Все эти годы Погодин совмещал общественно-политическую деятельность с изданием сборников исторических источников и собственных научных монографий по истории, подчас активно вступая в чрезвычайно резкие по тону печатные и устные диспуты с оппонентами на различные темы средневековой истории России. От студентов он требовал серьёзной подготовки для занятий наукой и говорил: «История имеет свои логарифмы, дифференциалы и таинства, доступные только для посвященных». Среди университетских учеников Погодина в это время уже доминировал Сергей Михайлович Соловьёв, но даже он не смог заслонить фигуру учителя.

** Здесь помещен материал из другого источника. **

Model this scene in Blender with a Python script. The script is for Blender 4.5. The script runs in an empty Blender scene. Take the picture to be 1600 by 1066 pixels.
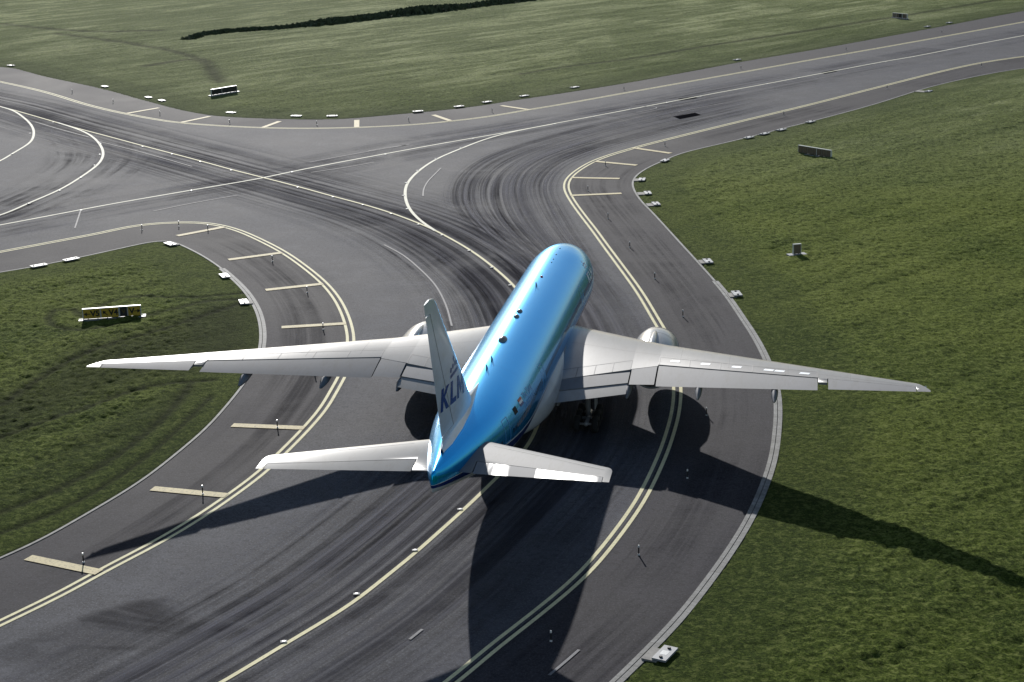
import bpy, math, random
import numpy as np
from mathutils import Matrix, Vector
from mathutils.geometry import tessellate_polygon
R = math.radians
random.seed(4); rng = np.random.default_rng(4)
scene = bpy.context.scene
col = scene.collection

# ------------------------------------------------------------------ camera
CAM = np.array([21.54184, -124.07191, 44.77919])
CF = np.array([-0.16688637, 0.942729, -0.28880959])
CR = np.array([0.98564904, 0.16705789, -0.02424112])
CU = np.array([-0.02539511, 0.28871041, 0.95707961])
FPX = 2648.98
cd = bpy.data.cameras.new('camera'); cam = bpy.data.objects.new('camera', cd); col.objects.link(cam)
cd.sensor_width = 36; cd.lens = FPX / 1600 * 36; cd.clip_start = 1; cd.clip_end = 20000
m = Matrix.Identity(4)
for i in range(3):
    m[i][0] = CR[i]; m[i][1] = CU[i]; m[i][2] = -CF[i]; m[i][3] = CAM[i]
cam.matrix_world = m; scene.camera = cam
scene.render.resolution_x = 1024; scene.render.resolution_y = 682

# ------------------------------------------------------------------ light
SEL = 0.3758; SAZ = -0.3503          # sun height, direction from +Y towards +X
world = bpy.data.worlds.new('World'); scene.world = world; world.use_nodes = True
wn = world.node_tree; bg = wn.nodes['Background']
sky = wn.nodes.new('ShaderNodeTexSky'); sky.sky_type = 'NISHITA'; sky.sun_disc = False
sky.sun_elevation = SEL; sky.sun_rotation = SAZ; sky.air_density = 1.0; sky.dust_density = .4
bg.inputs['Strength'].default_value = 0.05
# thin broken cloud in the sky, seen only as reflections in the paint
tc = wn.nodes.new('ShaderNodeTexCoord'); mp = wn.nodes.new('ShaderNodeMapping'); mp.inputs['Scale'].default_value = (1.6, 1.6, 4.5)
nz = wn.nodes.new('ShaderNodeTexNoise'); nz.inputs['Scale'].default_value = 2.3; nz.inputs['Detail'].default_value = 6
rp = wn.nodes.new('ShaderNodeValToRGB'); rp.color_ramp.elements[0].position = .5; rp.color_ramp.elements[1].position = .68
rp.color_ramp.elements[1].color = (.75, .75, .75, 1)
mx = wn.nodes.new('ShaderNodeMix'); mx.data_type = 'RGBA'; mx.inputs['B'].default_value = (4.2, 5.1, 6.8, 1)
wn.links.new(tc.outputs['Generated'], mp.inputs[0]); wn.links.new(mp.outputs[0], nz.inputs['Vector'])
wn.links.new(nz.outputs[0], rp.inputs[0]); wn.links.new(rp.outputs[0], mx.inputs['Factor'])
wn.links.new(sky.outputs[0], mx.inputs['A']); wn.links.new(mx.outputs['Result'], bg.inputs['Color'])
sd = bpy.data.lights.new('sun', 'SUN'); sd.energy = 3.6; sd.angle = R(.5); sd.color = (1, .97, .93)
so = bpy.data.objects.new('sun', sd); col.objects.link(so)
sdir = Vector((math.sin(SAZ) * math.cos(SEL), math.cos(SAZ) * math.cos(SEL), math.sin(SEL)))
so.rotation_euler = sdir.to_track_quat('Z', 'Y').to_euler()
vs = scene.view_settings; vs.view_transform = 'Standard'; vs.look = 'None'; vs.exposure = 0.6; vs.gamma = 1

# ------------------------------------------------------------------ helpers
def G(px, py, z=0.0):
    d = CF + CR * (px - 800) / FPX - CU * (py - 533) / FPX
    t = (z - CAM[2]) / d[2]
    return CAM + t * d
def g2(pts): return np.array([G(*q)[:2] for q in pts])
def cr(pts, step=1.0):
    """Catmull-Rom through ground points, resampled to even steps"""
    P = np.array(pts, float); P = np.vstack([2 * P[0] - P[1], P, 2 * P[-1] - P[-2]])
    out = []
    for i in range(1, len(P) - 2):
        p0, p1, p2, p3 = P[i - 1:i + 3]
        L = np.linalg.norm(p2 - p1); n = max(2, int(L / (step * .5)))
        a = .5
        t0 = 0; t1 = t0 + max(np.linalg.norm(p1 - p0), 1e-6) ** a; t2 = t1 + max(L, 1e-6) ** a; t3 = t2 + max(np.linalg.norm(p3 - p2), 1e-6) ** a
        for k in range(n):
            t = t1 + (t2 - t1) * k / n
            A1 = (t1 - t) / (t1 - t0) * p0 + (t - t0) / (t1 - t0) * p1; A2 = (t2 - t) / (t2 - t1) * p1 + (t - t1) / (t2 - t1) * p2
            A3 = (t3 - t) / (t3 - t2) * p2 + (t - t2) / (t3 - t2) * p3
            B1 = (t2 - t) / (t2 - t0) * A1 + (t - t0) / (t2 - t0) * A2; B2 = (t3 - t) / (t3 - t1) * A2 + (t - t1) / (t3 - t1) * A3
            out.append((t2 - t) / (t2 - t1) * B1 + (t - t1) / (t2 - t1) * B2)
    out.append(P[-2]); out = np.array(out)
    return resample(out, step)
def resample(P, step):
    s = np.r_[0, np.cumsum(np.linalg.norm(np.diff(P, axis=0), axis=1))]
    n = max(2, int(s[-1] / step) + 1); t = np.linspace(0, s[-1], n)
    Q = np.c_[np.interp(t, s, P[:, 0]), np.interp(t, s, P[:, 1])]
    return Q
def smooth(P, n=2):
    P = P.copy()
    for _ in range(n): P[1:-1] = .25 * P[:-2] + .5 * P[1:-1] + .25 * P[2:]
    return P
def extend(P, a=0, b=0):
    P = np.array(P)
    k = min(6, len(P) - 1)
    if a: d = P[0] - P[k]; d /= np.linalg.norm(d); P = np.vstack([P[0] + d * a, P])
    if b: d = P[-1] - P[-1 - k]; d /= np.linalg.norm(d); P = np.vstack([P, P[-1] + d * b])
    return P
def normals(P):
    t = np.gradient(P, axis=0); t /= np.linalg.norm(t, axis=1)[:, None]
    return np.c_[t[:, 1], -t[:, 0]]          # right-hand side of travel
def tag(o, label=None, cat=None, group=None, kind=None):
    if label: o['label'] = label
    if cat: o['category'] = cat
    if group: o['group'] = group
    if kind: o['kind'] = kind
    return o
def mesh(name, V, F, mat, parent=None, smooth_=False, uv=None):
    me = bpy.data.meshes.new(name); me.from_pydata([tuple(map(float, v)) for v in V], [], [tuple(f) for f in F])
    mats = mat if isinstance(mat, (list, tuple)) else [mat]
    for q in mats: me.materials.append(q)
    if smooth_: me.polygons.foreach_set('use_smooth', [True] * len(me.polygons))
    if uv is not None:
        ul = me.uv_layers.new(name='UVMap'); li = np.zeros(len(me.loops), int); me.loops.foreach_get('vertex_index', li)
        ul.data.foreach_set('uv', np.asarray(uv, float)[li].ravel())
    me.update()
    o = bpy.data.objects.new(name, me); col.objects.link(o)
    if parent: o.parent = parent
    return o
def empty(name, loc=(0, 0, 0), rz=0):
    o = bpy.data.objects.new(name, None); col.objects.link(o); o.location = loc; o.rotation_euler = (0, 0, rz); return o
def copy_tree(o, parent=None):
    c = o.copy(); col.objects.link(c)
    if parent: c.parent = parent
    for ch in list(o.children): copy_tree(ch, c)
    return c
class MB:
    def __init__(s): s.V = []; s.F = []
    def add(s, V, F):
        n = len(s.V); s.V += [tuple(v) for v in V]; s.F += [tuple(i + n for i in f) for f in F]; return s
    def box(s, c, d, rz=0, M=None):
        cx, cy, cz = c; a, b, h = d[0] / 2, d[1] / 2, d[2] / 2; V = []
        for z in (-h, h):
            for x, y in ((-a, -b), (a, -b), (a, b), (-a, b)):
                V.append((cx + x * math.cos(rz) - y * math.sin(rz), cy + x * math.sin(rz) + y * math.cos(rz), cz + z))
        return s.add(V, [(3, 2, 1, 0), (4, 5, 6, 7), (0, 1, 5, 4), (1, 2, 6, 5), (2, 3, 7, 6), (3, 0, 4, 7)])
    def tube(s, p0, p1, r0, r1=None, n=14, cap=True):
        r1 = r0 if r1 is None else r1; p0 = np.array(p0, float); p1 = np.array(p1, float); d = p1 - p0; d /= np.linalg.norm(d)
        a = np.cross(d, [0, 0, 1.]) if abs(d[2]) < .9 else np.cross(d, [1., 0, 0]); a /= np.linalg.norm(a); b = np.cross(d, a)
        V = []
        for p, r in ((p0, r0), (p1, r1)):
            for k in range(n): t = 2 * math.pi * k / n; V.append(p + r * (a * math.cos(t) + b * math.sin(t)))
        F = [(k, (k + 1) % n, n + (k + 1) % n, n + k) for k in range(n)]
        if cap: F += [tuple(range(n))[::-1], tuple(range(n, 2 * n))]
        return s.add(V, F)
    def build(s, name, mat, parent=None, sm=False): return mesh(name, s.V, s.F, mat, parent, sm)
def lathe_x(prof, c, n=40, close=True):
    """profile [(s, r)] turned about an axis along the aircraft (Y = 31.8 - s); c = (x, z)"""
    V = []; F = []
    for s, r in prof:
        for k in range(n): t = 2 * math.pi * k / n; V.append((c[0] + r * math.cos(t), 31.8 - s, c[1] + r * math.sin(t)))
    for i in range(len(prof) - 1):
        for k in range(n): F.append((i * n + k, i * n + (k + 1) % n, (i + 1) * n + (k + 1) % n, (i + 1) * n + k))
    return V, F
def ribbon(P, o0, o1, z, h=0.0):
    N = normals(P); s = np.r_[0, np.cumsum(np.linalg.norm(np.diff(P, axis=0), axis=1))]
    n = len(P); V = []; UV = []; F = []
    if h == 0:
        for i in range(n):
            for o in (o0, o1): q = P[i] + N[i] * o; V.append((q[0], q[1], z)); UV.append((s[i], o))
        F = [(2 * i, 2 * i + 1, 2 * i + 3, 2 * i + 2) for i in range(n - 1)]
    else:
        for i in range(n):
            a = P[i] + N[i] * o0; b = P[i] + N[i] * o1
            for q, zz, o in ((a, z - h, o0), (a, z, o0), (b, z, o1), (b, z - h, o1)): V.append((q[0], q[1], zz)); UV.append((s[i], o))
        for i in range(n - 1):
            for k in range(3): F.append((4 * i + k, 4 * i + k + 1, 4 * i + 5 + k, 4 * i + 4 + k))
    return V, F, UV
def joinparts(parts):
    V = []; F = []; UV = []
    for v, f, u in parts:
        n = len(V); V += list(v); UV += list(u); F += [tuple(i + n for i in q) for q in f]
    return V, F, UV
def poly_sheet(name, pts, z, mat, kind='structure'):
    tri = tessellate_polygon([[Vector((p[0], p[1], 0)) for p in pts]])
    V = [(p[0], p[1], z) for p in pts]; F = []
    for t in tri:
        a, b, c = (Vector(V[i]) for i in t)
        F.append(t if (b - a).cross(c - a).z > 0 else t[::-1])
    o = mesh(name, V, F, mat, uv=[(p[0], p[1]) for p in pts]); tag(o, kind=kind); return o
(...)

Через Соловьёва до наших дней тянутся цепочки научной преемственности учеников, восходящие к Погодину; к одной из таких линий принадлежит и автор этих строк.
Михаилу Погодину не повезло умереть в декабре 1875 г., уже после начала Герцеговинского восстания, когда его влияние как председателя Московского Славянского комитета могло бы сыграть весомую роль. Как и умершего двумя годами ранее Фёдора Ивановича Тютчева, его очень не хватало после начала Болгарского восстания 1876 г. и русско-турецкой войны 1877-1878 гг.: оба они, возможно, лучше Ивана Аксакова справились бы с задачами тех суровых дней. Михаил Петрович был похоронен на Новодевичьем кладбище, и (редкое исключение для деятелей его круга) его могила сохранилась. Но гораздо более известен чудом уцелевший до наших дней, хоть и не в лучшем виде, его главный прижизненный памятник – построенная специально для него в русском народном духе Погодинская изба в центре нынешней Москвы, ставшая символом диалектического возврата русской культуры XIX века на путь этнической и цивилизационной самобытности. Стоит она на улице, названной ныне Погодинской (прежнее Девичье Поле). Однако в целой России больше нет ни одного памятника Погодину, ни одной улицы или населённого пункта, названных в его честь. Восстановление здоровой памяти российского общества неизбежно должно включать в себя мемориализацию Погодина, и вышедшего на днях первого тома его «Полного собрания историко-филологических сочинений» для человека такого масштаба и влияния непозволительно мало.